My dear friend Dunia once said to me, “You never really stop loving someone, you just learn to love someone even more.” The thought terrified me because I wanted nothing more than to move on. Know that it hurts now, but it won’t forever.

If there is one thing I’ve learned, it is to seek comfort in your friends and family. Don’t isolate yourself, because there’s nothing worse. Leaving the house when all I wanted to do was crawl across my living room to the refrigerator and back was the best thing I ever did. Distract yourself, socialize, go out for lunch and detox, but most importantly, talk about how you feel. Bring normalcy back into your life when you feel like it’s falling apart around you. Read articles and books and talk to other women because the most comforting thing is knowing that you’re not alone.
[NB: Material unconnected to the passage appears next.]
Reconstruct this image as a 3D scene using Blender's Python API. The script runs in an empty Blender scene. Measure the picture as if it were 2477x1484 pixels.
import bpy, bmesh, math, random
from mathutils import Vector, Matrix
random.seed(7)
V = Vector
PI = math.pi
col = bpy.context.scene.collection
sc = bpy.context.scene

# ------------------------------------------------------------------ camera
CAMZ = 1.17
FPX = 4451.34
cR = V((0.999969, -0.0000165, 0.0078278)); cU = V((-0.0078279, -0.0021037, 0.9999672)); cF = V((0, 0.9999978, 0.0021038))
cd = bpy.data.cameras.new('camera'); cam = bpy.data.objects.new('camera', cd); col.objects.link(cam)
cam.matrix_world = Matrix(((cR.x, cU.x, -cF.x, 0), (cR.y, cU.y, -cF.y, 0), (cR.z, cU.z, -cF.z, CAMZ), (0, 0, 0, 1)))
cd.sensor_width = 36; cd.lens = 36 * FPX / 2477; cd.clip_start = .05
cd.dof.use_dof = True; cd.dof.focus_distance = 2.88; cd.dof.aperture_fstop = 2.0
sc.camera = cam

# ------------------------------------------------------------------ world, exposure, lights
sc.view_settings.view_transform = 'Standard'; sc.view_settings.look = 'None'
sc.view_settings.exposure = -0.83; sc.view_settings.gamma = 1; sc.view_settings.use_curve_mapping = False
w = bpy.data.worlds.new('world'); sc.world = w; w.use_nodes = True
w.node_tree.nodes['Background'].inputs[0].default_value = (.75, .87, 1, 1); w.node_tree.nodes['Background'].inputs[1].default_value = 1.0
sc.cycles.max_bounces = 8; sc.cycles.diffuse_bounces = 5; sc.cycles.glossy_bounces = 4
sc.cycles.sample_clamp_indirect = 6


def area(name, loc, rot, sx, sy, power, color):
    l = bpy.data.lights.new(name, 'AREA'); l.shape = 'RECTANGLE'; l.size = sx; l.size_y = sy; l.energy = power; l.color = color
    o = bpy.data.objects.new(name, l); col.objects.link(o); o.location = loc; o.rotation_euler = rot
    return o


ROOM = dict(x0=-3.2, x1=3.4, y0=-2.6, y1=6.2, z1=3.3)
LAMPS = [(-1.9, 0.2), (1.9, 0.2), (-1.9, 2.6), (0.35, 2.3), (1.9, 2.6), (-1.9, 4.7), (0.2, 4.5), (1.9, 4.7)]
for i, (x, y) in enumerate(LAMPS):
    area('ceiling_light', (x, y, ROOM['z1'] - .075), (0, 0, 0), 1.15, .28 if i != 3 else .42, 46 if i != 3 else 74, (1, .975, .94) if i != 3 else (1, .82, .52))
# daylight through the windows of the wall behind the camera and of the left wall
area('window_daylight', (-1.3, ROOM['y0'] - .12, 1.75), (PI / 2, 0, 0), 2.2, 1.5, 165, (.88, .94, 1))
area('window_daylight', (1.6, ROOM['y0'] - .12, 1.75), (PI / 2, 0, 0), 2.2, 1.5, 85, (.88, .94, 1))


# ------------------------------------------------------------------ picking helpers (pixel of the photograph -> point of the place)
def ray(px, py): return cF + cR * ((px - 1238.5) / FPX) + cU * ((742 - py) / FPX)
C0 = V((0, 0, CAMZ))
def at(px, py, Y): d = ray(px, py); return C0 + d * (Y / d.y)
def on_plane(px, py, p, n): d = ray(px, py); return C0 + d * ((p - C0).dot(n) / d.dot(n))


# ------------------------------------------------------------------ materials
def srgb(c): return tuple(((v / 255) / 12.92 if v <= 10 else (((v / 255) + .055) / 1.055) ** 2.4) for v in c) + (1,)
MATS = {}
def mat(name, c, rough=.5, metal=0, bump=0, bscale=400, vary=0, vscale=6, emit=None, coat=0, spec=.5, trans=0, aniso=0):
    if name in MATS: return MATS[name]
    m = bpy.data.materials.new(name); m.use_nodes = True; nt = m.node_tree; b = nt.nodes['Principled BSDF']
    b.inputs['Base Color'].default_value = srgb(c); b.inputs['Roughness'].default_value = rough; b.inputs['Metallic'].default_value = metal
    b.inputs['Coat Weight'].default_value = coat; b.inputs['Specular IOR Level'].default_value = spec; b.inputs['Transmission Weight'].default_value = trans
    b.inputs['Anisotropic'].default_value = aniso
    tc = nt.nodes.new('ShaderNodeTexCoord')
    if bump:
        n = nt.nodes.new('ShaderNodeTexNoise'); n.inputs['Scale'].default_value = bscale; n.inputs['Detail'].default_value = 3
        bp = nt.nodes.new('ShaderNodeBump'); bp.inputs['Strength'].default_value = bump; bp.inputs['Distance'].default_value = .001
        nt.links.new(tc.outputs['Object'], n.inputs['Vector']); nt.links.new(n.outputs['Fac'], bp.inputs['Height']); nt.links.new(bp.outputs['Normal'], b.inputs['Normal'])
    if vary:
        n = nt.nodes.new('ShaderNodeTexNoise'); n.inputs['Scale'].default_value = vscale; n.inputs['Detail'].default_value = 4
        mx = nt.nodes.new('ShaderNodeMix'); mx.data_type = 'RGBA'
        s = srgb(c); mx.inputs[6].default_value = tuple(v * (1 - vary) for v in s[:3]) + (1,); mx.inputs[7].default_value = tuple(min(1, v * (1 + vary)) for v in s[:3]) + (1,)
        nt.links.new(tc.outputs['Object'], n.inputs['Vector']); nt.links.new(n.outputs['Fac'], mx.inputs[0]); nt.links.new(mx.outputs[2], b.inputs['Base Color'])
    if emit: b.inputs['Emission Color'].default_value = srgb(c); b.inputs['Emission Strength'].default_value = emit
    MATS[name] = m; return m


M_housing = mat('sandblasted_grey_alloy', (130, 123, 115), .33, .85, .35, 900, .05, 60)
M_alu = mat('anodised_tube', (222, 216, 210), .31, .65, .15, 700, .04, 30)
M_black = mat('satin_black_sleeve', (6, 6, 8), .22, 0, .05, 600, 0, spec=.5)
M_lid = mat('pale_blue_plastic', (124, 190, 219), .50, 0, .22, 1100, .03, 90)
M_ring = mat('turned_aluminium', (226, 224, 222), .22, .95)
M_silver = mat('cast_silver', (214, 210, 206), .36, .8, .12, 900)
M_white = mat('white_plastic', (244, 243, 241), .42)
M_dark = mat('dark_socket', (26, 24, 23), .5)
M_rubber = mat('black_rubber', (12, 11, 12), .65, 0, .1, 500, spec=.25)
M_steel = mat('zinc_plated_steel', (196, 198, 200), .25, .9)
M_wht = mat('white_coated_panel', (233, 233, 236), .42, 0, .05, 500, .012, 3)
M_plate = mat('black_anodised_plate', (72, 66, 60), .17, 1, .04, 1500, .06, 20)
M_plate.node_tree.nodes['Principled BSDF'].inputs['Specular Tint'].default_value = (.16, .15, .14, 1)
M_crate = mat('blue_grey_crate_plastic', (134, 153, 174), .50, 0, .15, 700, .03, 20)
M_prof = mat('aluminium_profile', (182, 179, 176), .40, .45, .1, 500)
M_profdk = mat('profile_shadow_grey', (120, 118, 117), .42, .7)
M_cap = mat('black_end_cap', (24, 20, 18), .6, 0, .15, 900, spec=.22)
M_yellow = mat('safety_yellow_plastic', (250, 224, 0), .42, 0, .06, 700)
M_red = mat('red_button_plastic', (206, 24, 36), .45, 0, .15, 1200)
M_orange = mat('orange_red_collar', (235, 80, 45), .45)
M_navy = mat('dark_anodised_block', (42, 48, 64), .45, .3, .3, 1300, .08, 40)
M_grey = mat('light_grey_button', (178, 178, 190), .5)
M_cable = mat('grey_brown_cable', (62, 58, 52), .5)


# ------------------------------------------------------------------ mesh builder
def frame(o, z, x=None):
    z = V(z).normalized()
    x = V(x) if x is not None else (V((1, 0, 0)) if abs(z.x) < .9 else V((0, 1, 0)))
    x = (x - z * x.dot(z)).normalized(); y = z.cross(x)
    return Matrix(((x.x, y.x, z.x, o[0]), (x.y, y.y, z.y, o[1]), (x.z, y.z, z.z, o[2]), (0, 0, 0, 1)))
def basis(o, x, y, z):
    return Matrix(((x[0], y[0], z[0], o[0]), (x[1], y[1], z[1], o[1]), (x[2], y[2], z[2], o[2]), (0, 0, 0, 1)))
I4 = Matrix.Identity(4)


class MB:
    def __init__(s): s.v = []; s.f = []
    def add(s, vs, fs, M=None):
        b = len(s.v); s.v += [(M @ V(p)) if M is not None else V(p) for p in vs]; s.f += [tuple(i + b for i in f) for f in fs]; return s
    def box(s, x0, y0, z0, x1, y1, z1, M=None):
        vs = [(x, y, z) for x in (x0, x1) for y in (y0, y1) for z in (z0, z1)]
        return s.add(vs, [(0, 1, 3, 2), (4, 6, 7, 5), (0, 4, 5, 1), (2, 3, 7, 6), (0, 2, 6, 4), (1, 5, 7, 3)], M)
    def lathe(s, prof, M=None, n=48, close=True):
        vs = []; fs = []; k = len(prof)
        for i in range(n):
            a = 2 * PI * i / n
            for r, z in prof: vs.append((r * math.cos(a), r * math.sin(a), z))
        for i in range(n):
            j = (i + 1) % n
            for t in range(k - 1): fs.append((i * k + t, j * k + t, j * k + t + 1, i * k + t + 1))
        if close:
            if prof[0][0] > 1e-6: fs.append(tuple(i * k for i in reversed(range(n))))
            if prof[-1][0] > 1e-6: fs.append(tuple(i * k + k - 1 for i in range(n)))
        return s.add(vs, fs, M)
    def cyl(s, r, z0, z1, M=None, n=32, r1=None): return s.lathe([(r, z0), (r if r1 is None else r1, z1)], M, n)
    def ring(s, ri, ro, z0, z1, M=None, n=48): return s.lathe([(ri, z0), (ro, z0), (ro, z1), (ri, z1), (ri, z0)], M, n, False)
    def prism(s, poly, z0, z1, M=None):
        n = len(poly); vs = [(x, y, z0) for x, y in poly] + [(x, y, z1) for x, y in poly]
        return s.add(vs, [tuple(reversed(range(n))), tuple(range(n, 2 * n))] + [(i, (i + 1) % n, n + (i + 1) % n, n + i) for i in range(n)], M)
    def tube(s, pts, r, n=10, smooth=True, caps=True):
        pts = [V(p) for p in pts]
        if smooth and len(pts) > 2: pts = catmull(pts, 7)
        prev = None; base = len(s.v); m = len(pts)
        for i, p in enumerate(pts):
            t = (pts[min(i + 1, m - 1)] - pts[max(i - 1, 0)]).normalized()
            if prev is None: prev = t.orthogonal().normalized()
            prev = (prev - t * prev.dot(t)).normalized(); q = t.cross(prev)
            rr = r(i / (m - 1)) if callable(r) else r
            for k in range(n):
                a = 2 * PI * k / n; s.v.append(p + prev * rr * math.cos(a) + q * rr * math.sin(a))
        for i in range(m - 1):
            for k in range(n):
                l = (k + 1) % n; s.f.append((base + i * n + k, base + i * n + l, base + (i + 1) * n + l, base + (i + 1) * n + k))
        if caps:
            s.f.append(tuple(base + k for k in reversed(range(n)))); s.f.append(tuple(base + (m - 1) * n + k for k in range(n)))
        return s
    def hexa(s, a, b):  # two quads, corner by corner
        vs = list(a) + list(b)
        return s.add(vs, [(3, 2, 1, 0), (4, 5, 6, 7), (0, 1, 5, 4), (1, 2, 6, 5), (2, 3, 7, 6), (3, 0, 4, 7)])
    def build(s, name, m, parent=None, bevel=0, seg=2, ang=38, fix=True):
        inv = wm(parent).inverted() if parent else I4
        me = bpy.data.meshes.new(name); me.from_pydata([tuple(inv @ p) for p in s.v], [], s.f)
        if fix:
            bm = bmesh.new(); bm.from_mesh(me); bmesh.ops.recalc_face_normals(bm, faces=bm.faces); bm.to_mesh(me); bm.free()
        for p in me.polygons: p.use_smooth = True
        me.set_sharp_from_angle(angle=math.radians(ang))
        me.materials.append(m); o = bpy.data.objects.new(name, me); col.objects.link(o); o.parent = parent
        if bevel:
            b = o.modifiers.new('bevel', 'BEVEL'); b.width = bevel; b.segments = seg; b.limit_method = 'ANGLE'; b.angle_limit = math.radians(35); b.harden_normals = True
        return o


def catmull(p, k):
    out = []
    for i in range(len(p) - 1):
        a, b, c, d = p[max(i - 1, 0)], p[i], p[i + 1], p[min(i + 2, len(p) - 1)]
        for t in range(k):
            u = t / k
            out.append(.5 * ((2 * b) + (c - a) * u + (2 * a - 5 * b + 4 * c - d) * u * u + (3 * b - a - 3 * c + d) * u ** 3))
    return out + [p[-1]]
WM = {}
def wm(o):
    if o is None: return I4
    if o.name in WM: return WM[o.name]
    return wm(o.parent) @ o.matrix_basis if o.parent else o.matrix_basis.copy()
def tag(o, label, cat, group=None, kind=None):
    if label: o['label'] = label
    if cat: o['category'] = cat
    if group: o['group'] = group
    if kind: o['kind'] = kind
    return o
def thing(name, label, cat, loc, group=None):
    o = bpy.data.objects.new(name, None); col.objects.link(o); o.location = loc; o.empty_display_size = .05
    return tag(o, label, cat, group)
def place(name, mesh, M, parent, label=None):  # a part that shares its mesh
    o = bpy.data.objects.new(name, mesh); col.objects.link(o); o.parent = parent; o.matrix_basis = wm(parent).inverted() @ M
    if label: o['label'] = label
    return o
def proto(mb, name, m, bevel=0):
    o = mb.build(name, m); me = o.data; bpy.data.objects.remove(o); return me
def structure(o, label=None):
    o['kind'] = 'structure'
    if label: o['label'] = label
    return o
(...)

In the first few weeks, when you feel like you’re drowning, I urge you to write a list of things that make you happy and make sure you do at least one of those things a day. Don’t let him stop you from living. Unfortunately, heartbreak, like many things, is just the way of life. Surround yourself with good people and do what makes YOU happy. Make sure you are your priority, and slowly but surely, you will begin to feel like your old self again.

Remember: you are a warrior and a beautiful being. And don’t ever let anyone make you feel otherwise.

To the beautiful women who have taken their time to write to me, to the girls commenting on my posts, to my dearest friends that have been through hell and back, and to any woman nursing a broken heart, you will be okay again.